A bowling ball of mass mb = 3.9 kg is rolled down the lane with a velocity of v1 = 2.3 m/s. It strikes a single remaining pin mp = 0.83 kg head on. After the collision, the bowling ball has a velocity (in the same direction) of v2 = 1.55 m/s. What is the change in momentum of the bowling ball?

1) 0.83 kg·m/s
2) 1.55 kg·m/s
3) 2.3 kg·m/s
4) 3.9 kg·m/s

Answer 1

The change in momentum of the bowling ball after striking a pin is found by calculating the difference between the final and initial momentum, resulting in a loss of 2.925 kg·m/s.
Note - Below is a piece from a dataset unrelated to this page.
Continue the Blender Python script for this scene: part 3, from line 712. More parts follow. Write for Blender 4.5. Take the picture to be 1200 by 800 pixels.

None of the provided options is correct.

Step-by-step explanation:

The change in momentum of the bowling ball can be determined by taking the difference between the final and initial momentum of the bowling ball. Momentum is calculated as the product of mass and velocity. Therefore, the change in momentum (Δp) is given by:

Δp = mb * v2 - mb * v1

Where:

• mb is the mass of the bowling ball
• v1 is the initial velocity of the bowling ball
• v2 is the final velocity of the bowling ball

Substitute the given values:

Δp = 3.9 kg * 1.55 m/s - 3.9 kg * 2.3 m/s

Δp = (3.9 kg * 1.55 m/s) - (3.9 kg * 2.3 m/s)

Δp = 6.045 kg·m/s - 8.97 kg·m/s

Δp = -2.925 kg·m/s

The negative sign indicates that the bowling ball has lost momentum in the direction it was originally traveling. The absolute value of the change in momentum is 2.925 kg·m/s. Thus, none of the provided options is correct.